Circle the Arctic 2015

Seattle  |  On Our Way  |  Kyoto  |  Nara  |  Gobi  |  Ulaanbaatar  |  Irkutsk  |  Lake Baikal  |  Moscow-1  |  Moscow-2

Spitsburgen Cruise  |  Iceland  |  Greenland  |  Boston  |  Reprise of Northern Summer Trip  |  On Second Thought

June 17-18, 2015

When I thought of Siberia (we are in the City of Irkutsk, Eastern Siberia, on the shore of the only river flowing out of Lake Baikal), I envisioned sleighs being chased by wolves or a gulag where political prisoners were sent to freeze to death.

Au contraire, Irkutsk is a large city situated on both sides of a broad river with a population of 700,000 people. It is in an area rich in natural resources. In look and feel it is an industrial city, but with clean air.

The tour guides spend considerable time recounting the events of the Russian Revolution. The downtown area is full of statutes to military heroes — the monuments look like they were all fashioned by the same person: they're heavy and black.

When we landed we had several hours to kill before the room was ready at the Marriott (yes, Marriott — the best the City has to offer). We drove around looking at a few sites. We no long were going to temples and taking off our shoes but instead looking at churches bright with onion domes so typical of Russian Orthodox churches.

Irkutsk is known for its wooden houses, ornately decorated in what is reminiscent of our Victorian style. The predominance of these wooden structures goes a long way to explaining why in the early 1900's a disastrous fire burned most of the city to the ground. A combination of poor maintenance and long, harsh winters is obvious as you drive by these structures.

There is also a downtown center with the standard Plaza, government buildings and mansions of the well-to-do merchants.

In the evening we drove to the "IN" streets of the city. Lots of restaurants and young people strolling. We had dinner there and returned to the hotel.

Lake Baikal

Lake Baikal is said to contain 20% of all non-frozen (at least non-frozen during the summer) fresh water on earth.

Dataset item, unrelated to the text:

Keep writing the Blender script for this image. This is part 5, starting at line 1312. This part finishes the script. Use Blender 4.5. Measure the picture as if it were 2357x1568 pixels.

Although some people dispute that percentage, no one disputes the fact that it's the world's largest lake.

To get to Lake Baikal itself, we had to take an hour bus ride from Irkutsk. The trip on the lake (we cruised for an hour), was preceded by a visit to a museum that described the uniqueness of the lake. I normally hate museums but this one was first rate. It mixed all sorts of technology and design features while keeping the information fun to learn.

The back-end of the museum had an aquarium with typical Lake Baikal fish plus two fresh-water seals also from the lake. They're the only fresh-water seals in the world and these two, as seals always seem to do, put on a show.

After lunch — they sure feed us — we went to the Museum of Wooden Architecture. The museum was similar to outdoor re-creations of buildings that were moved or constructed to depict how life was lived hundreds of years ago (think Bodie or Sturbridge Village). The interesting thing about this re-creation was that everything was made from wood. I believe that the same thing could be said of almost any of the pioneer cities around the Western World, especially in the western U.S.